▸ **EXTRACTED DATA**:
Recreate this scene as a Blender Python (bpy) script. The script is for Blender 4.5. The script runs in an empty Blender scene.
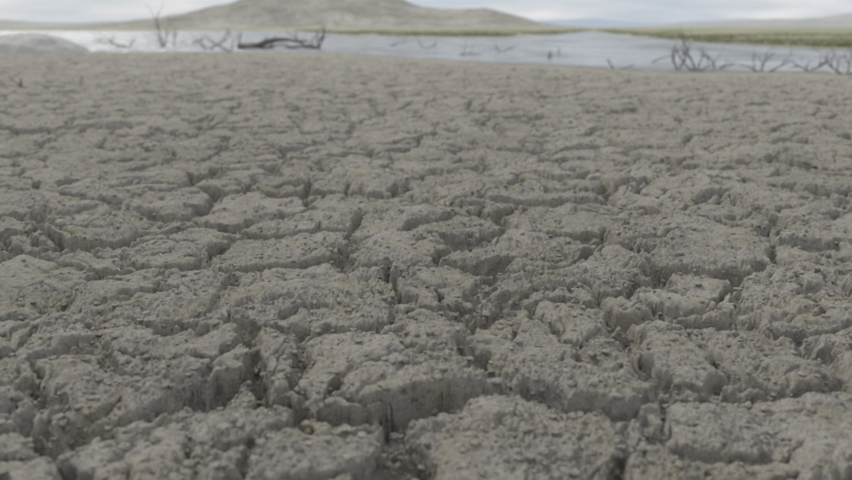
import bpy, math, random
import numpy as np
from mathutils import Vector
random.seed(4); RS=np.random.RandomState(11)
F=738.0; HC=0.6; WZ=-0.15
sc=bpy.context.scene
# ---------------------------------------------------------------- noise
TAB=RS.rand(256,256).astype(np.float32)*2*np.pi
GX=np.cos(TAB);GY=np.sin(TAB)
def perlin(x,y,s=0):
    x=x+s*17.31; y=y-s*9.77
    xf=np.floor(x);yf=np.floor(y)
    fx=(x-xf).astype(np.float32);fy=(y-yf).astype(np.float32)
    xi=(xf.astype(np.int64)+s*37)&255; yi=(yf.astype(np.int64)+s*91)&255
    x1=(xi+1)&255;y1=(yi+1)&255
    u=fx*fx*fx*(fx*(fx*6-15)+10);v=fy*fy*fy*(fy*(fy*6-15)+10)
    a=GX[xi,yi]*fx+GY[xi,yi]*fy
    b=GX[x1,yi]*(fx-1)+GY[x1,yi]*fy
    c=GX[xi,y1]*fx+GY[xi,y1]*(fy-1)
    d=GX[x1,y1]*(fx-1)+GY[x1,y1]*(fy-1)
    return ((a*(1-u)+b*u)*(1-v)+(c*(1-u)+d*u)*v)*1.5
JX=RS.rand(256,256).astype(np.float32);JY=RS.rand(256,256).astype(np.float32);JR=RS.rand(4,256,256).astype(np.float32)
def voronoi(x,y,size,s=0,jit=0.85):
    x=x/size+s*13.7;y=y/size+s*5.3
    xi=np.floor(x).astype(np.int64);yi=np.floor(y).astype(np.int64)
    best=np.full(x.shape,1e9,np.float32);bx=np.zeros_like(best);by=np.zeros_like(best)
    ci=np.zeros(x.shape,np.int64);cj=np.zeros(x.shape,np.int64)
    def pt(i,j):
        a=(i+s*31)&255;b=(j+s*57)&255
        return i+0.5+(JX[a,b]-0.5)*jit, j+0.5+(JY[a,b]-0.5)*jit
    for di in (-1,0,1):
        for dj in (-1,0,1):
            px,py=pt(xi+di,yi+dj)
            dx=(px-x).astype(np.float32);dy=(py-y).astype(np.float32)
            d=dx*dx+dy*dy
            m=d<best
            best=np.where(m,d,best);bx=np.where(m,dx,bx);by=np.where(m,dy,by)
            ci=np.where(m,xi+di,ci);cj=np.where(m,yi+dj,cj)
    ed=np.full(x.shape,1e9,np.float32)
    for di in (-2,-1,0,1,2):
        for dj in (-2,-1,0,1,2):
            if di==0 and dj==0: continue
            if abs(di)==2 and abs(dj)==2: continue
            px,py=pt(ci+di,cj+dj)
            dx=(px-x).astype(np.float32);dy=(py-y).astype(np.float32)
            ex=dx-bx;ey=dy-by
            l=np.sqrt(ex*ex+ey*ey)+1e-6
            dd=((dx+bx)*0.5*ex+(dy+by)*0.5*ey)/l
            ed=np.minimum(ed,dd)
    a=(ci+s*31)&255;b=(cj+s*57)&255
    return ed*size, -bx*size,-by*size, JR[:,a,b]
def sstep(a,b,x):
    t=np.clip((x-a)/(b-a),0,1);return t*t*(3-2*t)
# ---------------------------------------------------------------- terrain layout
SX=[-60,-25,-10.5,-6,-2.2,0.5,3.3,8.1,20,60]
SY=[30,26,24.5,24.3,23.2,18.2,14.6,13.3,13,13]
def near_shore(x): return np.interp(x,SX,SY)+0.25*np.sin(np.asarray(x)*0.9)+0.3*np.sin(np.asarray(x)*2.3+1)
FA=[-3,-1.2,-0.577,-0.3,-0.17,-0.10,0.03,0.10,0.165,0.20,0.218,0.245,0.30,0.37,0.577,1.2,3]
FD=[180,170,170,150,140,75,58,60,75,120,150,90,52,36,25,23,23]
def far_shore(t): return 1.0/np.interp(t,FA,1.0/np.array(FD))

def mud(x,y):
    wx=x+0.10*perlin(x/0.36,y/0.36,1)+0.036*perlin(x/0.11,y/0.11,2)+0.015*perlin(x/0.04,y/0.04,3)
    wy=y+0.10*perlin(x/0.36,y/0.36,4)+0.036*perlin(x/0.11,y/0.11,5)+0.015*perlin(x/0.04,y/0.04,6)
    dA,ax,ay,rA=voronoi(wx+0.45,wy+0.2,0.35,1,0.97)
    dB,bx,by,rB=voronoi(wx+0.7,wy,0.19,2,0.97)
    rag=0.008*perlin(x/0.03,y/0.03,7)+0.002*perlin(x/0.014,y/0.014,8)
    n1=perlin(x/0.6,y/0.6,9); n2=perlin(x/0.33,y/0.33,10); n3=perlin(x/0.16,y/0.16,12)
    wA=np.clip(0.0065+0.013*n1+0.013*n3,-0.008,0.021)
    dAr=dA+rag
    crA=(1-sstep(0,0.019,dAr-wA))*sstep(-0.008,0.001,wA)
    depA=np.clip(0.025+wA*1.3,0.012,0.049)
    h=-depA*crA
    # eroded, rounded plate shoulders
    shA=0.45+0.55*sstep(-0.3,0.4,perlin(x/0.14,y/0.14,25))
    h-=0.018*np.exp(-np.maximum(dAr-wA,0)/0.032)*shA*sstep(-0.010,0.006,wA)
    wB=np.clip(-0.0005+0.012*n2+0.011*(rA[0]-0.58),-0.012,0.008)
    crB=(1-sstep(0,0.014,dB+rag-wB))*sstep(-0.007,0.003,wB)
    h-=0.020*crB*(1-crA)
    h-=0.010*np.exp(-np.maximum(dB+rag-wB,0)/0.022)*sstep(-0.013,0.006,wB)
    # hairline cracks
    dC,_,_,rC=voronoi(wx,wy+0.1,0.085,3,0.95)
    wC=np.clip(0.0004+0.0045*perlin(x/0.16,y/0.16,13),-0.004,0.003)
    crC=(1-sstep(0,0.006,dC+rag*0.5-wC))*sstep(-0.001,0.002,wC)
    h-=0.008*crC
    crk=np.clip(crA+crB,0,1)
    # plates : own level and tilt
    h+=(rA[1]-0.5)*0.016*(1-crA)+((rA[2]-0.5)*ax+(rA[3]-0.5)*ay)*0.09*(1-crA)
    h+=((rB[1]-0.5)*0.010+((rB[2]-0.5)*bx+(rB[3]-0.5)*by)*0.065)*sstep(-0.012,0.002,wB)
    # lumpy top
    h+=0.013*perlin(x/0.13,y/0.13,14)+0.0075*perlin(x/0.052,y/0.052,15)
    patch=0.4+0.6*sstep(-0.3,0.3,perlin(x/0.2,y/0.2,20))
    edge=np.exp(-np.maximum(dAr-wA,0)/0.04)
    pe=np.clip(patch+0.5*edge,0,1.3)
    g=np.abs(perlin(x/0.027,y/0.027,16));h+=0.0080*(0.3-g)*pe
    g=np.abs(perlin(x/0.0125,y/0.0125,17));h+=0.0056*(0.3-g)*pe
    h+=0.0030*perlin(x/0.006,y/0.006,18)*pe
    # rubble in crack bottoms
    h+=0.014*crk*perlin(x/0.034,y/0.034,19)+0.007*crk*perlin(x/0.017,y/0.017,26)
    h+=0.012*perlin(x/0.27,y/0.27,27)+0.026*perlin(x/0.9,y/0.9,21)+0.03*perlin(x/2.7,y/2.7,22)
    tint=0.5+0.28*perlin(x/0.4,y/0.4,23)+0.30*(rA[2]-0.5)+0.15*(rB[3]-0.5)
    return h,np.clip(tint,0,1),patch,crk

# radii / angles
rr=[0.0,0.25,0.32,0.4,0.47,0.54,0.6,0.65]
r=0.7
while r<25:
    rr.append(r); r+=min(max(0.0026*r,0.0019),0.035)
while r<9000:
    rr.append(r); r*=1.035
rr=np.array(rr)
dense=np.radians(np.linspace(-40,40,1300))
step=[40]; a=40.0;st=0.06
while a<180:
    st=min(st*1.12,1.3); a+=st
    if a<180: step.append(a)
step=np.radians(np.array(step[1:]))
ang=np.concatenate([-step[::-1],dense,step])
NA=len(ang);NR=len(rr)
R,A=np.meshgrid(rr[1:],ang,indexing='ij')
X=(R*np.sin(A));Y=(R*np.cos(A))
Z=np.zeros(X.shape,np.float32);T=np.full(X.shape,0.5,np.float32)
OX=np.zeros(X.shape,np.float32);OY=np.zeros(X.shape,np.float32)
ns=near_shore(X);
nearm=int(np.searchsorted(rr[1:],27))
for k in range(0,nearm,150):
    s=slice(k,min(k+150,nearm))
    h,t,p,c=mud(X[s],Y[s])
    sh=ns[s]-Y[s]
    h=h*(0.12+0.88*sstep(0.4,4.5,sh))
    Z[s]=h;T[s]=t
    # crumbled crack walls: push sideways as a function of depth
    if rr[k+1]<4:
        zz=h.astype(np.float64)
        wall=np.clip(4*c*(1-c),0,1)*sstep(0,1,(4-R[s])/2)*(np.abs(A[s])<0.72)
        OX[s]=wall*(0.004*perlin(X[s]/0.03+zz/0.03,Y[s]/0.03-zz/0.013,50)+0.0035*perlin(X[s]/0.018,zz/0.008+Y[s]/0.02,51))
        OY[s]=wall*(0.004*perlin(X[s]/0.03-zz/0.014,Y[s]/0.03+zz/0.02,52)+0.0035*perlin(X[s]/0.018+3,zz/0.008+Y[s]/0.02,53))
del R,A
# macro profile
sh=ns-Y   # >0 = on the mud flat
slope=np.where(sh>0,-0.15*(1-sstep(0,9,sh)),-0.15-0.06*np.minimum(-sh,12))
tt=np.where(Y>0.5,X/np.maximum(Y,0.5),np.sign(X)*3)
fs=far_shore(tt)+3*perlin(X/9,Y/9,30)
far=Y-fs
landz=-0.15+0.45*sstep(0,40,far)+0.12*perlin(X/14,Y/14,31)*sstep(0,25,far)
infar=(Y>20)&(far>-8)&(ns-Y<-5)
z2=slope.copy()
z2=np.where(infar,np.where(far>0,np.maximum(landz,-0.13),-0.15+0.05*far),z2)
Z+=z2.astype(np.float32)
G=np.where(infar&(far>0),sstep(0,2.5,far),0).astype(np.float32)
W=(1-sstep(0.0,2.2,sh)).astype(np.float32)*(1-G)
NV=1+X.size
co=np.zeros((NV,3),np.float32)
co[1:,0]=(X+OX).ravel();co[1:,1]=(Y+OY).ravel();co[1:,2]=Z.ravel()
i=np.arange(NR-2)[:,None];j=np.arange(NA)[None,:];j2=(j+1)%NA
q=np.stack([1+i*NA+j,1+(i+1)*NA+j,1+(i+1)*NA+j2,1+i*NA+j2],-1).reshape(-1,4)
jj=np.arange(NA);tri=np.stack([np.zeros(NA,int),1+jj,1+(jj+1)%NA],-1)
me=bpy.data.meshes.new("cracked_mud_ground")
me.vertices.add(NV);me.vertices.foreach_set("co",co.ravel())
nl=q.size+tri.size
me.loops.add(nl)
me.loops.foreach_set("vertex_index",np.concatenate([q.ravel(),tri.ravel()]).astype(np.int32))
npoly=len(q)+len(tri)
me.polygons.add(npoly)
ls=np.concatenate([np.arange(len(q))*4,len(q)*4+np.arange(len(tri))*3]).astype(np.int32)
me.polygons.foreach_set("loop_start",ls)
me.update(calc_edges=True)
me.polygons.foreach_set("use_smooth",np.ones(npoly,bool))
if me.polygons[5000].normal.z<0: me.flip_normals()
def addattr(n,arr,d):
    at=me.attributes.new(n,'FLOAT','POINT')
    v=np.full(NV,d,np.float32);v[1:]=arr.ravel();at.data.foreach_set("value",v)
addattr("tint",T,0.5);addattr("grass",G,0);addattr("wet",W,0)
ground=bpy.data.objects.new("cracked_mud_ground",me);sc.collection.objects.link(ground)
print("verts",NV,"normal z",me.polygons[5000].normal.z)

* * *

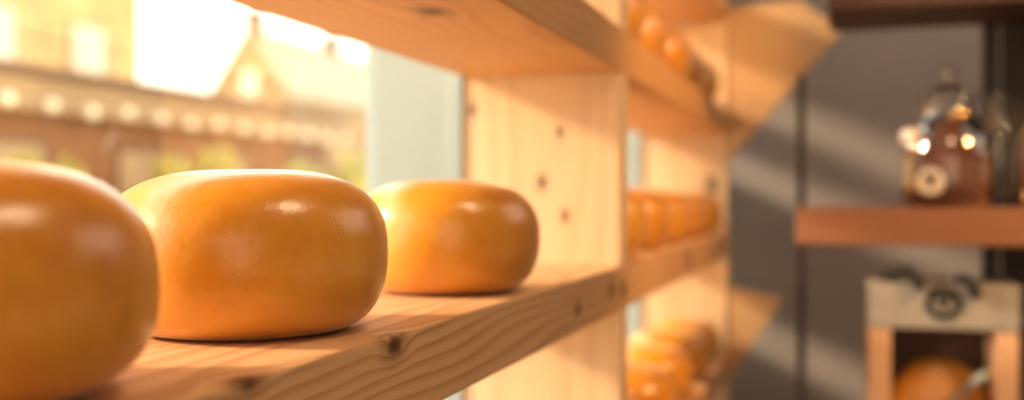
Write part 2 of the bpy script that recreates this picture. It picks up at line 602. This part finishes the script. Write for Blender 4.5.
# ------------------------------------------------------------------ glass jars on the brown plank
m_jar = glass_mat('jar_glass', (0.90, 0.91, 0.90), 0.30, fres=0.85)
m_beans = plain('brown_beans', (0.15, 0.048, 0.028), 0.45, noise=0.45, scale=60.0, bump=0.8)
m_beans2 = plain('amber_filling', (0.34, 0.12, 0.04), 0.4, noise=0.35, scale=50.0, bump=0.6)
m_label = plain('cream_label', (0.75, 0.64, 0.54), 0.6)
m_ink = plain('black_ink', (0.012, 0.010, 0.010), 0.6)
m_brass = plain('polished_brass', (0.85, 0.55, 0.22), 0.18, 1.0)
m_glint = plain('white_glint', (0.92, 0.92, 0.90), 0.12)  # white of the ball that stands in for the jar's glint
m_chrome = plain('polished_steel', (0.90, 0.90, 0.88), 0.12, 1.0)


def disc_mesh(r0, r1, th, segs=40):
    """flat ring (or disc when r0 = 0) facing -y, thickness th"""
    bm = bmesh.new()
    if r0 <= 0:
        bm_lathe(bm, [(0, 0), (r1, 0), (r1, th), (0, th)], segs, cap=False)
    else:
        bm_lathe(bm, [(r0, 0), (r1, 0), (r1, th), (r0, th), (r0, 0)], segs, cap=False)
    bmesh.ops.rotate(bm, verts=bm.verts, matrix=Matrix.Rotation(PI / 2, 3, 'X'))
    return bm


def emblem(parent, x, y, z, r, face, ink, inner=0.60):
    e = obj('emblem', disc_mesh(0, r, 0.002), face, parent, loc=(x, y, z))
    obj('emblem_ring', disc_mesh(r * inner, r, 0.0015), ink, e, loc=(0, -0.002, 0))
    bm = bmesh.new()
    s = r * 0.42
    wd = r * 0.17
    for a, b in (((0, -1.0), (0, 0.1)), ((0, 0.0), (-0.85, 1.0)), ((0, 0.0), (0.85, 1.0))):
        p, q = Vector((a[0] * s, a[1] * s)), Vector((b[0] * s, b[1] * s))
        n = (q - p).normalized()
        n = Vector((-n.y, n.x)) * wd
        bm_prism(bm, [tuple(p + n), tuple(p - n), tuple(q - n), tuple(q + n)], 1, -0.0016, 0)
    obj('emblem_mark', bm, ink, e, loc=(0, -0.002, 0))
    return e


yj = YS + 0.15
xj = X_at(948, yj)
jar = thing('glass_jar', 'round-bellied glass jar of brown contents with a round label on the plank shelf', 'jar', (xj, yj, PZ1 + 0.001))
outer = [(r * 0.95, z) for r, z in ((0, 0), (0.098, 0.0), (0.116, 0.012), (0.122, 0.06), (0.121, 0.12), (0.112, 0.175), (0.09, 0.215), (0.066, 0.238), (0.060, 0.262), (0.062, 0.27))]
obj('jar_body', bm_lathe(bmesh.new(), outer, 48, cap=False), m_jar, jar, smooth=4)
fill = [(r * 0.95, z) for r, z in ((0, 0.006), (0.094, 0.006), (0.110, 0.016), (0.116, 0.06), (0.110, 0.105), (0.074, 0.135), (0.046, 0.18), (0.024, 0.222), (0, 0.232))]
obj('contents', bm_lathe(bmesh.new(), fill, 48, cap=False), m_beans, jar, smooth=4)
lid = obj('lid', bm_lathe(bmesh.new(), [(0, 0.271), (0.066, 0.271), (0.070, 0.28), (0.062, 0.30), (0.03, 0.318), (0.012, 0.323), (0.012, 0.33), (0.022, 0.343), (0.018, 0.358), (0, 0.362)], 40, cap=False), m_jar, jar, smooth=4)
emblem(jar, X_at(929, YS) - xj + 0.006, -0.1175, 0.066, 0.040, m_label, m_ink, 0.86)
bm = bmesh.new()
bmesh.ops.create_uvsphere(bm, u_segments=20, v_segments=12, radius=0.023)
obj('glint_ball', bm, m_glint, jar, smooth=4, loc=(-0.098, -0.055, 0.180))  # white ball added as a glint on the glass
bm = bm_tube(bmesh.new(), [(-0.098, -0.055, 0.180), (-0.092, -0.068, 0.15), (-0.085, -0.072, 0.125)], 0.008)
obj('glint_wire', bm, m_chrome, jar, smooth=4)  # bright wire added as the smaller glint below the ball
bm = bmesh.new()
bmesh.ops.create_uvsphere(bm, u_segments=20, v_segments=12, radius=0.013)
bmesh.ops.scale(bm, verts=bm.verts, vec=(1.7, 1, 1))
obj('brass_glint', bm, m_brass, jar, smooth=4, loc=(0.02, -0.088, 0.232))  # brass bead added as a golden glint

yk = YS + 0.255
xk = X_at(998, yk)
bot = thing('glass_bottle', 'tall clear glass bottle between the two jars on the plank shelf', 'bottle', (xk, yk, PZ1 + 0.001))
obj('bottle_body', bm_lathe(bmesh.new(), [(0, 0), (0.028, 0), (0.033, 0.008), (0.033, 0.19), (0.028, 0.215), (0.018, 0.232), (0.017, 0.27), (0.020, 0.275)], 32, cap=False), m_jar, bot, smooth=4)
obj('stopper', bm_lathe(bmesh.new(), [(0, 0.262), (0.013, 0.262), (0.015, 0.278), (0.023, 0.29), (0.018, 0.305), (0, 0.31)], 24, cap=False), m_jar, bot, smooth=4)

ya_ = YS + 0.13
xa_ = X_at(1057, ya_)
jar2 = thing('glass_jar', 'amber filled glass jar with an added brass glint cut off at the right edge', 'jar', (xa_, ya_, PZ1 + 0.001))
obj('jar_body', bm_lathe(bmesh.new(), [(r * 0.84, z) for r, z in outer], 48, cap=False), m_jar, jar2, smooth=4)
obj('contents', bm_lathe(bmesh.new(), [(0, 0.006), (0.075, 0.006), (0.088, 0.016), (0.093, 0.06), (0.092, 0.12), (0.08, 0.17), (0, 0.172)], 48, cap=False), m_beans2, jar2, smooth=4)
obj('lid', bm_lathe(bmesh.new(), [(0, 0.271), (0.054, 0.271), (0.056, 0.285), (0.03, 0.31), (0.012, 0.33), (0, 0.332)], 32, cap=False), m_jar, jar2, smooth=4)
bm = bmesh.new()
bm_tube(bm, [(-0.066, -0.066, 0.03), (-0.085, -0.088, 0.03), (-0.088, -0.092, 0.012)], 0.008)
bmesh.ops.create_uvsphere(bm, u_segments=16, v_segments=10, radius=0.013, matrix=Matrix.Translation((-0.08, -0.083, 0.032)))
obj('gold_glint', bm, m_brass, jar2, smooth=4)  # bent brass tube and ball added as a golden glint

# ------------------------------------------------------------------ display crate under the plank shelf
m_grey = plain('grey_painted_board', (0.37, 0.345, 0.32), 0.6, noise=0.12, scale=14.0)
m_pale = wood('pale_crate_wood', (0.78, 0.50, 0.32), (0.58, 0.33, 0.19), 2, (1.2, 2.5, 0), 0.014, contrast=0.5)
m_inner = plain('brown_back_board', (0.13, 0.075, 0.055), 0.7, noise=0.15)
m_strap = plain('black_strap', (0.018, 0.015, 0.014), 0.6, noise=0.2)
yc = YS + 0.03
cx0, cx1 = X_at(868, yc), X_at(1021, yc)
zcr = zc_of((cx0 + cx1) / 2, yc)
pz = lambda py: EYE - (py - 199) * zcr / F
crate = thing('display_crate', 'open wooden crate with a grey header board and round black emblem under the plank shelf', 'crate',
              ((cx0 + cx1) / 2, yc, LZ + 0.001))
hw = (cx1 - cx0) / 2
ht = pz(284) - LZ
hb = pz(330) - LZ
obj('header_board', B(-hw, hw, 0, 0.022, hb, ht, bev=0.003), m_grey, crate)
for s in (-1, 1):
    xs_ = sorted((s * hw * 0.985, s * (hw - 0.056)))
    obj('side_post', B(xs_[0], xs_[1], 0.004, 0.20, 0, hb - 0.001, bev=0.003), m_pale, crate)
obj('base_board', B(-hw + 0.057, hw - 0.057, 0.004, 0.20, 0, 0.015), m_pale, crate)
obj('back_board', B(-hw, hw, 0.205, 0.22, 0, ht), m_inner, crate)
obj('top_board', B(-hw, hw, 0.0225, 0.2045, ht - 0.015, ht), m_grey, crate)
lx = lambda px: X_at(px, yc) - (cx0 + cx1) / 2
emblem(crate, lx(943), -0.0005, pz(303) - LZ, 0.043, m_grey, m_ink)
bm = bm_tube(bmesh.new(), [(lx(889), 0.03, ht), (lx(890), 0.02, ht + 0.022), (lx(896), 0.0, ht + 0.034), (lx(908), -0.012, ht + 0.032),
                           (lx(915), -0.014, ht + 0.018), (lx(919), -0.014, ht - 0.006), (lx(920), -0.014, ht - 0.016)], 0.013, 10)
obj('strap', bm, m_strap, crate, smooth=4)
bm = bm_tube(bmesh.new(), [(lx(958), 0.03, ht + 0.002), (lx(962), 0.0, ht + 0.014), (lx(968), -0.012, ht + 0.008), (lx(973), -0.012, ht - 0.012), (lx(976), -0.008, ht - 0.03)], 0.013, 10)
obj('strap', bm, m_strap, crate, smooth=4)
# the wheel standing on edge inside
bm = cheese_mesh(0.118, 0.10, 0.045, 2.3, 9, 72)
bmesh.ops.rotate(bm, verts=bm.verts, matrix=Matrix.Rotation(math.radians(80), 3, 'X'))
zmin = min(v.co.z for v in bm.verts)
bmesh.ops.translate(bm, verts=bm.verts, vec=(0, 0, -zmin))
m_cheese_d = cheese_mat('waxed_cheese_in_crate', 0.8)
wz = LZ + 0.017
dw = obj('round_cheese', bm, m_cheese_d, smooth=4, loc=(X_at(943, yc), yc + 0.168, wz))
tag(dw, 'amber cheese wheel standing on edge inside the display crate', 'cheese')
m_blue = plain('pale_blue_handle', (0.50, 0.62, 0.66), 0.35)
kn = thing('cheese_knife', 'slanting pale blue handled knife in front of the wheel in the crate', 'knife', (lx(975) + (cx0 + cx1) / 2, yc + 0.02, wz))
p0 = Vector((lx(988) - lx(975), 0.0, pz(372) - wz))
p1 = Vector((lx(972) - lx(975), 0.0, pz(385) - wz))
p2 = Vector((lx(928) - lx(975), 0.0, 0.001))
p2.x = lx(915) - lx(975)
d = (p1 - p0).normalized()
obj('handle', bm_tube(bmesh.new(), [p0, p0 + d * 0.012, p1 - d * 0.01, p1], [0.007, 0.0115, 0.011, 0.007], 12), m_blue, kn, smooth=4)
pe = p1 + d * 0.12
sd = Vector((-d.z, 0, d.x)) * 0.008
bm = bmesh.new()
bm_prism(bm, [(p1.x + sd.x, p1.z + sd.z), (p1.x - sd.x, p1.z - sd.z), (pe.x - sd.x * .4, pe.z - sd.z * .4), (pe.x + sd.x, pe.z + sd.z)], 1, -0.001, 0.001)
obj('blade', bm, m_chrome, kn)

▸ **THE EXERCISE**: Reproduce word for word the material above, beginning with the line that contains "m_cheese_d = cheese_mat('waxed_cheese_in_crate', 0.8)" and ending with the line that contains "wz = LZ + 0.017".

▸ **EXERCISE OUTPUT**:
m_cheese_d = cheese_mat('waxed_cheese_in_crate', 0.8)
wz = LZ + 0.017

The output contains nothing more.